▶ _SET PROBLEM_
Return precisely the span of lines from the top of the material below to the line containing "var EDGE := []", both included. Pictures are excluded.

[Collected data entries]
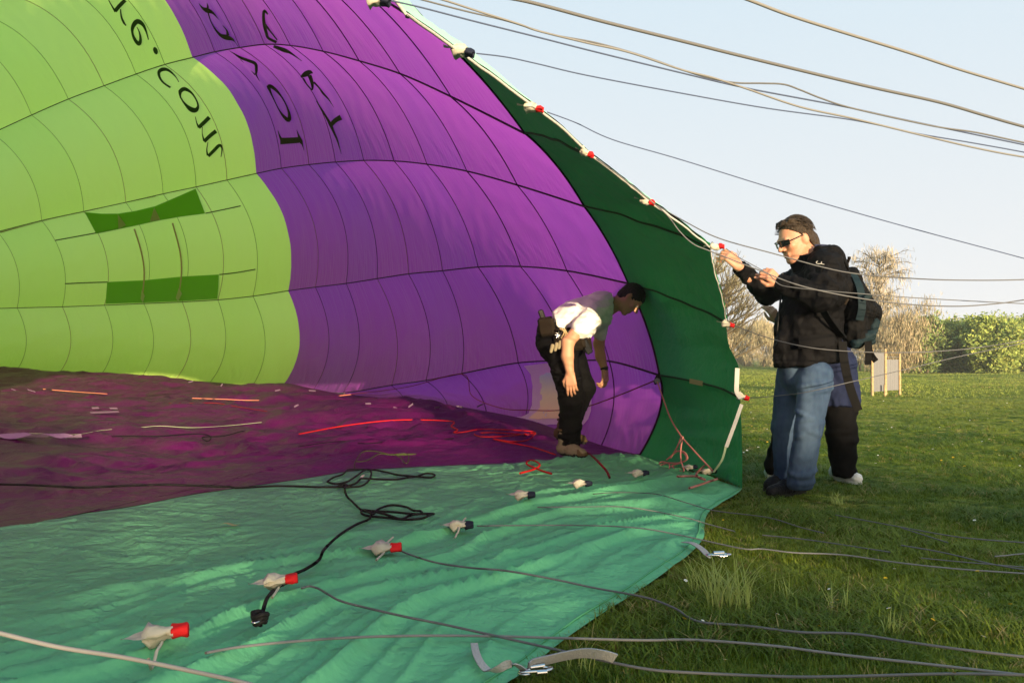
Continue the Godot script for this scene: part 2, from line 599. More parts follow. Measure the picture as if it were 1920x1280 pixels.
# a flat outline laid on the cloth, cut into small triangles so that it follows the bulge
func patch(mb: MB, k: int, outline: PackedVector2Array, lift: float, colour = null) -> void:
	var id := Geometry2D.triangulate_polygon(outline)
	var todo := []
	for j in range(0, id.size(), 3): todo.push_back([outline[id[j]], outline[id[j + 1]], outline[id[j + 2]]])
	var seen := {}
	while todo.size():
		var t: Array = todo.pop_back()
		var far := 0
		var most := 0.0
		for j in 3:
			var l: float = (t[j] as Vector2).distance_to(t[(j + 1) % 3])
			if l > most:
				most = l
				far = j
		if most > 14.0:
			var a: Vector2 = t[far]
			var b: Vector2 = t[(far + 1) % 3]
			var c: Vector2 = t[(far + 2) % 3]
			var m := (a + b) * 0.5
			todo.push_back([a, m, c])
			todo.push_back([m, b, c])
			continue
		for p in t:
			var key := Vector2i((p * 16.0).round())
			if not seen.has(key):
				seen[key] = mb.v.size()
				mb.v.push_back(on_cloth(k, p, lift))
				if colour != null: mb.c.push_back(colour.call(p))
			mb.i.push_back(seen[key])

func pv2(l: Array, ox := 0.0, oy := 0.0, sc := 1.0) -> PackedVector2Array:
	var o := PackedVector2Array()
	for j in range(0, l.size(), 2): o.push_back(Vector2(ox + l[j] / sc, oy + l[j + 1] / sc))
	return o

var EDGE := []        # mouth edge per gore: points from tape k to tape k + 1

func skirt_edge() -> void:
	var e := [
		[[1392,915,5.67], [1392,860,5.63], [1391,805,5.6], [1388,745,5.62]],
		[[1388,745,5.62], [1386,712,5.6], [1386,690,5.6], [1377,668,5.6], [1368,650,5.6], [1364,628,5.6], [1362,604,5.6]],
		[[1362,604,5.6], [1357,570,5.5], [1346,530,5.36], [1336,490,5.25], [1332,463,5.2]],
		[[1332,463,5.2], [1290,430,4.95], [1222,380,4.64], [1165,335,4.35], [1108,291,4.1]],
		[[1108,291,4.1], [1060,245,3.9], [1006,203,3.7], [935,150,3.5], [868,103,3.28], [812,62,3.1], [760,25,2.9]]]
	for g in e:
		var l := []
		for p in g: l.push_back(P(p[0], p[1], p[2]))
		EDGE.push_back(l)
	for k in 6:
		if k < 5: RW[k][0] = EDGE[k][0]
		else: RW[k][0] = EDGE[4][EDGE[4].size() - 1]

func skirt_point(k: int, v: float, s: float) -> Vector3:
	# s = 0 at the mouth edge, 1 at the seam
	var a := poly_at(EDGE[k], v) if k < 5 else surf(k, v, 0.0)
	var b := surf(k, v, 1.0)
	var p := a.lerp(b, s)
	var out := (p - centre(1.0)).normalized()
	p += out * ((0.10 if k < 2 else 0.03) * sin(PI * s) + 0.05 * sin(PI * s) * 4.0 * v * (1.0 - v))
	if k <= 1:
		# loose cloth near the ground: folds running from the seam towards the mouth corner
		var w := sin(PI * clampf(s, 0.0, 1.0)) * (1.0 if k == 0 else 0.6)
		p += out * (noise.get_noise_2d(v * 420.0 + s * 160.0, s * 60.0 + k * 99.0) * 0.05 + noise.get_noise_2d(v * 900.0 + s * 300.0, s * 90.0) * 0.018) * w
	else:
		p += out * noise.get_noise_2d(v * 260.0 + s * 60.0 + k * 400.0, s * 50.0) * 0.03 * sin(PI * s) + out * soft.get_noise_2d(v * 900.0 - s * 300.0 + k * 77.0, s * 70.0) * 0.012 * sin(PI * clampf(s + 0.15, 0.0, 1.0))
	return p

var SEAM_FLOOR := []   # green / purple boundary on the ground
var FRONT := []        # front edge of the ground cloth

func sheet_lines() -> void:
	for p in [[1200,853], [1130,858], [1060,862], [980,867], [900,870], [800,874], [700,879], [640,885], [560,898], [440,915], [340,930], [250,948], [125,966], [0,986], [-180,1030]]:
		SEAM_FLOOR.push_back(G(p[0], p[1], 0.03))
	SEAM_FLOOR[0] = RW[0][1]
	SEAM_FLOOR.push_back(Vector3(-4.0, 0.02, -2.0))
	for p in [[1392,915], [1384,928], [1345,953], [1326,968], [1321,990], [1319,1012], [1290,1045], [1250,1076], [1180,1122], [1110,1165], [1040,1218], [960,1281]]:
		FRONT.push_back(G(p[0], p[1], 0.012))
	FRONT[0] = RW[0][0]
	FRONT.push_back(Vector3(-0.30, 0.012, -1.72))
	FRONT.push_back(Vector3(-1.1, 0.012, -1.1))
	FRONT.push_back(Vector3(-3.2, 0.012, -0.2))

func spread(l: Array, t: float) -> Vector3:
	# even in arc length
	var tot := 0.0
	for j in l.size() - 1: tot += (l[j] as Vector3).distance_to(l[j + 1])
	var w := clampf(t, 0.0, 1.0) * tot
	for j in l.size() - 1:
		var d := (l[j] as Vector3).distance_to(l[j + 1])
		if w <= d or j == l.size() - 2:
			return poly_at(l, (j + clampf(w / d, 0.0, 1.0)) / (l.size() - 1))
		w -= d
	return l[-1]

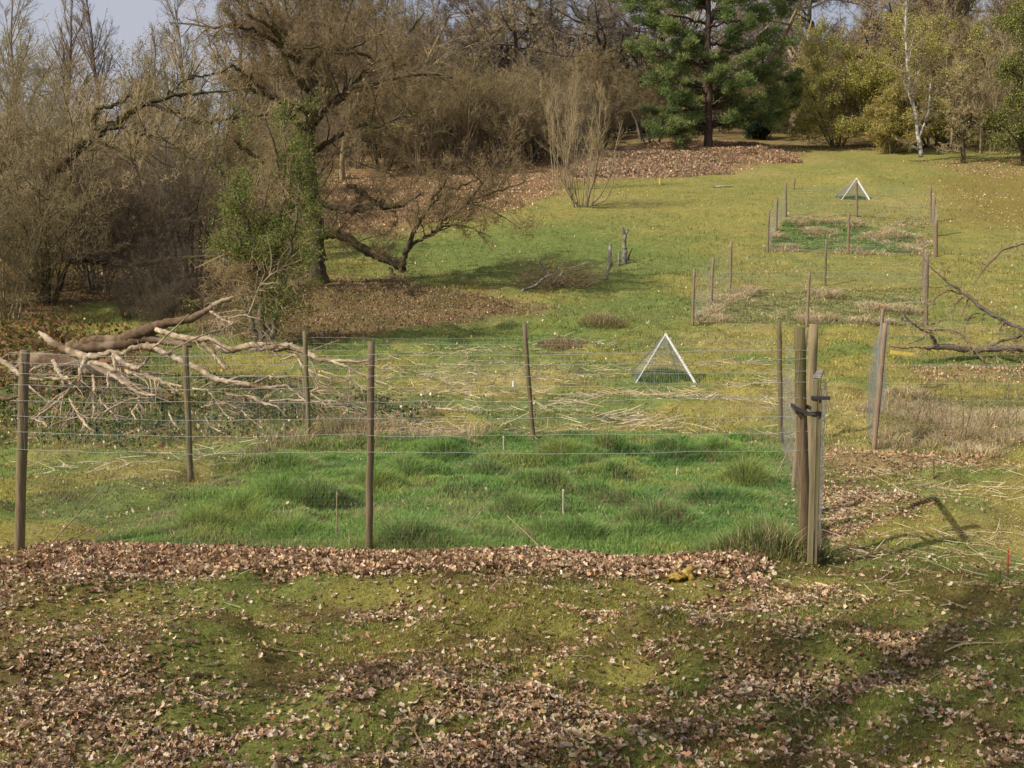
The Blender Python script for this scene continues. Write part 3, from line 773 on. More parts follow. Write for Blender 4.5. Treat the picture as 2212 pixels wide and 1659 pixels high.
def hex_span(mb, A, B, h0_, h1_, cell=.032, r=.00034, bulge=0.0, push=(0, 0, 0), follow=True):
    """hexagonal wire netting standing between two posts"""
    A, B = np.asarray(A) + push, np.asarray(B) + push
    L = np.linalg.norm(B - A)
    nx, nz = int(L / cell), max(2, int((h1_ - h0_) / (cell * .87)))
    i, j = np.meshgrid(np.arange(nx), np.arange(nz), indexing='ij'); i, j = i.ravel(), j.ravel()
    cx = (i + .5 * (j % 2)) * cell; cz = h0_ + j * cell * .87
    segs = [((cx, cz - cell * .29), (cx, cz + cell * .29)), ((cx, cz + cell * .29), (cx + cell * .5, cz + cell * .58)), ((cx, cz + cell * .29), (cx - cell * .5, cz + cell * .58))]
    e = (B - A) / L; nrm = norm(np.array([-e[1], e[0], 0]))
    def w(a, h):
        a = np.clip(a, 0, L)
        p = A[None] + e[None] * a[:, None]
        if follow: p[:, 2] = np.maximum(p[:, 2], height(p[:, 0], p[:, 1])) if False else p[:, 2]
        wob = (fbm(a * 3, h * 3, 1.0, 77, 2) - .5) * .05 + bulge * np.sin(PI * np.clip((h - h0_) / max(h1_ - h0_, .1), 0, 1))
        return p + np.array([0, 0, 1.]) * h[:, None] + nrm[None] * wob[:, None]
    for a, c in segs:
        mb.add(seg_tubes(w(*a), w(*c), r))

HS = [.69, .81, .92, 1.03, 1.13, 1.21, 1.28, 1.345]
HFULL = [.10, .26, .42, .57, .72, .86, .98, 1.08, 1.17, 1.24]
base = (p1['fl'] + p1['fr']) / 2
f1 = thing('wire_fence', 'nearest wire fence, wooden posts with strands across the whole lower left', 'fence', base)
fl = add_post(f1, p1['fl'], 54, 757, .034); l2 = add_post(f1, p1['l2'], 400, 745, .030)
bl = add_post(f1, p1['bl'], 658, 715, .030); fm = add_post(f1, p1['fm'], 802, 738, .0255)
bm = add_post(f1, p1['bm'], 1133, 700, .028, 'post'); br = add_post(f1, p1['br'], 1682, 694, .030, 'post')
gp = add_post(f1, p1['fr'], 1727, 708, .038, 'gatepost'); 
rp_b = np.array([2.40, 8.5, float(height(2.40, 8.5))]); rp = add_post(f1, rp_b, 1758, 700, .038, 'postgrey')
ts = add_post(f1, G(1714, 1055), 1741, 712, .022, 'stake')
mb = MB()
net_span(mb, fl[0], fm[0], HS, push=(0, -.03, 0)); net_span(mb, fm[0], gp[0], HS, push=(0, -.03, 0))
net_span(mb, fl[0], l2[0], HFULL[3:], push=(-.03, 0, 0)); net_span(mb, l2[0], bl[0], HFULL[1:], push=(-.03, 0, 0))
net_span(mb, bl[0], bm[0], HFULL, push=(0, .03, 0)); net_span(mb, bm[0], br[0], HFULL, push=(0, .03, 0))
net_span(mb, rp[0], ts[0], HFULL, push=(.03, 0, 0)); net_span(mb, ts[0], br[0], HFULL, push=(.03, 0, 0))
mb.build('wire_netting', M['wire'], f1, base)
mb = MB()
for a, c, hh in ((fl, fm, .72), (fm, gp, .72), (fl, l2, .7), (l2, bl, .7), (bl, bm, .6), (bm, br, .6), (rp, ts, .75), (ts, br, .95)):
    hex_span(mb, a[0], c[0], -.02, hh)
mb.build('hex_netting', M['chicken'], f1, base)

# the gate, seen almost edge-on between the two thick posts
g0 = G(1750, 1224); g0 = g0 + np.array([0, 0, .02]); g1 = np.array([2.30, 7.95, float(height(2.30, 7.95)) + .03])
gate = thing('gate', 'narrow wooden gate with wire mesh strapped to the thick post', 'gate', g0)
ge = norm(g1 - g0); gs = np.cross(ge, [0, 0, 1.])
GH = 1.16
def gpart(name, vf, m, label=None):
    o = MB().add(vf).build(name, M[m], gate, g0, smooth=False)
    if label: o['label'] = label
gpart('stile', box(g0 + np.array([0, 0, GH / 2]), .038, .062, GH, gs), 'timber')
gpart('stile', box(g1 + np.array([0, 0, GH / 2 - .01]), .038, .062, GH, gs), 'timber')
cm = (g0 + g1) / 2
Lg = np.linalg.norm(g1 - g0)
gpart('rail', box(cm + np.array([0, 0, GH + .014]) + gs * .012, .048, .020, Lg + .04, gs, ge), 'grey', 'weathered grey top rail')
for hz in (.08,):
    gpart('rail', box(cm + np.array([0, 0, hz]), .034, .05, Lg - .066, gs, ge), 'timber')
gpart('batten', box(g0 + gs * .032 + np.array([0, 0, GH / 2 - .03]), .018, .04, GH - .06, gs), 'timber')
gpart('latch', box(g0 + gs * .034 - ge * .035 + np.array([0, 0, GH - .115]), .115, .012, .022, gs), 'rubber', 'dark metal latch bar near the top')
mb = MB(); hex_span(mb, g0, g1, .02, GH - .02, push=gs * .05)
sel = np.linspace(0, 1, 7)
mb.build('mesh_panel', M['chicken'], gate, g0)
# rubber strap round post and stile
gpb, gpt = gp
hs_ = .72 * 1.0
pc = gpb + (gpt - gpb) * .655
sa, sb_ = pc, g0 + np.array([0, 0, pc[2] - g0[2]])
def strap():
    ring = []
    dv_ = norm((sb_ - sa) * np.array([1, 1, 0])); pv = np.cross([0, 0, 1.], dv_)
    for k in range(26):
        a = k / 25 * 2 * PI
        c0 = sa if math.cos(a) < 0 else sb_
        rr = .046 if math.cos(a) < 0 else .040
        p = c0 + dv_ * math.cos(a) * rr + pv * math.sin(a) * rr + np.array([0, 0, .003 * math.cos(a * 2)])
        ring.append(p)
    ring = np.array(ring)
    m = MB()
    for dz in (-.009, 0, .009):
        m.add(tube(ring + np.array([0, 0, dz]), np.full(26, .0045), 5))
    kn = sa - pv * .05 - dv_ * .02
    m.add(tube(np.array([kn + dv_ * -.028 + [0, 0, .010], kn + [0, 0, .0], kn + dv_ * .035 + [0, 0, -.012], kn + dv_ * .085 + [0, 0, -.03]]), np.array([.009, .012, .010, .006]), 6, cap=True))
    return m
so = strap().build('strap', M['rubber'], gate, g0)
so['label'] = 'black rubber strap tied round the post'

def far_fence(label, posts, order, hs=HFULL, group=None, r=.02, cell=.06, cr=.0012, hexh=1.15, hex_spans=None, m='stake', wr=.0016, netspans=None):
    pb = {k: G(*p[:2]) for k, p in posts.items()}
    base = np.mean(list(pb.values()), 0)
    root = thing('wire_fence', label, 'fence', base, group=group)
    for k, p in posts.items():
        add_post(root, pb[k], p[2], p[3], p[4] if len(p) > 4 else r, m)
    mb, hb = MB(), MB()
    for a, c in order:
        net_span(mb, pb[a], pb[c], hs, wr, .15, push=(0, -.03, 0))
        hex_span(hb, pb[a], pb[c], 0, hexh, cell, cr * .55)
    mb.build('wire_netting', M['wire'], root, base); hb.build('hex_netting', M['chicken'], root, base)
    return root, pb
far_fence('middle wire enclosure on thin stakes halfway up the slope', dict(a=(1496, 703, 1500, 580, .034), b=(1536, 661, 1541, 555, .036), c=(1577, 632, 1580, 520, .038), d=(1743, 705, 1749, 587, .034), e=(1783, 617, 1785, 517, .032), f=(2000, 706, 2003, 553, .045), g=(1993, 621, 1996, 524, .036)),
          [('a', 'b'), ('b', 'c'), ('c', 'e'), ('e', 'g'), ('g', 'f'), ('f', 'd'), ('d', 'a')], hexh=.7)
far_fence('farthest wire enclosure around the white pyramid near the top of the slope', dict(a=(1658, 545, 1661, 456, .044), b=(1676, 505, 1679, 428, .044), c=(1697, 468, 1698, 394, .05), d=(1832, 547, 1834, 459, .048), e=(1851, 470, 1850, 388, .05), f=(2021, 556, 2022, 475, .07), g=(2017, 512, 2019, 425, .05), h=(2011, 480, 2010, 402, .05)),
          [('a', 'b'), ('b', 'c'), ('c', 'e'), ('e', 'h'), ('h', 'g'), ('g', 'f'), ('f', 'd'), ('d', 'a')], hexh=.75, cell=.08, cr=.0018, wr=.002)
PB4 = dict(a=(1888, 972, 1912, 698, .030), b=(1899, 853, 1907, 666, .030), c=(2560, 985, 2560, 720, .03), d=(2560, 846, 2560, 650, .03))
r4, b4 = far_fence('wire enclosure at the right edge with a leaning wooden corner post', PB4, [('b', 'd')], [.15, .3, .46, .6, .76, .9, 1.02, 1.12], hexh=.5, cell=.05, cr=.001, m='stake')
mb = MB()
net_span(mb, b4['a'], b4['c'], [.78, .98], .0014, vert=False); net_span(mb, b4['a'], b4['b'], HFULL, .0016)
mb.build('wire_netting', M['wire'], r4, np.array(r4.location))
mb = MB(); qa = b4['a'] + np.array([-.02, .15, 0]); qb = b4['b'] + np.array([-.12, -.6, 0])
for dx, bl_ in ((0, .03), (.05, .05)):
    hex_span(mb, qa, qb, 0, 1.2, .035, .0006, bulge=bl_, push=(dx, 0, 0))
o = mb.build('hex_netting', M['chicken'], r4, np.array(r4.location)); o['label'] = 'slack grey mesh bulging beside the corner posts'
mb = MB(); hex_span(mb, b4['a'], b4['c'], 0, .6, .04, .0007); mb.build('hex_netting', M['chicken'], r4, np.array(r4.location))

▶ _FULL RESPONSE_
Continue the Godot script for this scene: part 2, from line 599. More parts follow. Measure the picture as if it were 1920x1280 pixels.
# a flat outline laid on the cloth, cut into small triangles so that it follows the bulge
func patch(mb: MB, k: int, outline: PackedVector2Array, lift: float, colour = null) -> void:
	var id := Geometry2D.triangulate_polygon(outline)
	var todo := []
	for j in range(0, id.size(), 3): todo.push_back([outline[id[j]], outline[id[j + 1]], outline[id[j + 2]]])
	var seen := {}
	while todo.size():
		var t: Array = todo.pop_back()
		var far := 0
		var most := 0.0
		for j in 3:
			var l: float = (t[j] as Vector2).distance_to(t[(j + 1) % 3])
			if l > most:
				most = l
				far = j
		if most > 14.0:
			var a: Vector2 = t[far]
			var b: Vector2 = t[(far + 1) % 3]
			var c: Vector2 = t[(far + 2) % 3]
			var m := (a + b) * 0.5
			todo.push_back([a, m, c])
			todo.push_back([m, b, c])
			continue
		for p in t:
			var key := Vector2i((p * 16.0).round())
			if not seen.has(key):
				seen[key] = mb.v.size()
				mb.v.push_back(on_cloth(k, p, lift))
				if colour != null: mb.c.push_back(colour.call(p))
			mb.i.push_back(seen[key])

func pv2(l: Array, ox := 0.0, oy := 0.0, sc := 1.0) -> PackedVector2Array:
	var o := PackedVector2Array()
	for j in range(0, l.size(), 2): o.push_back(Vector2(ox + l[j] / sc, oy + l[j + 1] / sc))
	return o

var EDGE := []        # mouth edge per gore: points from tape k to tape k + 1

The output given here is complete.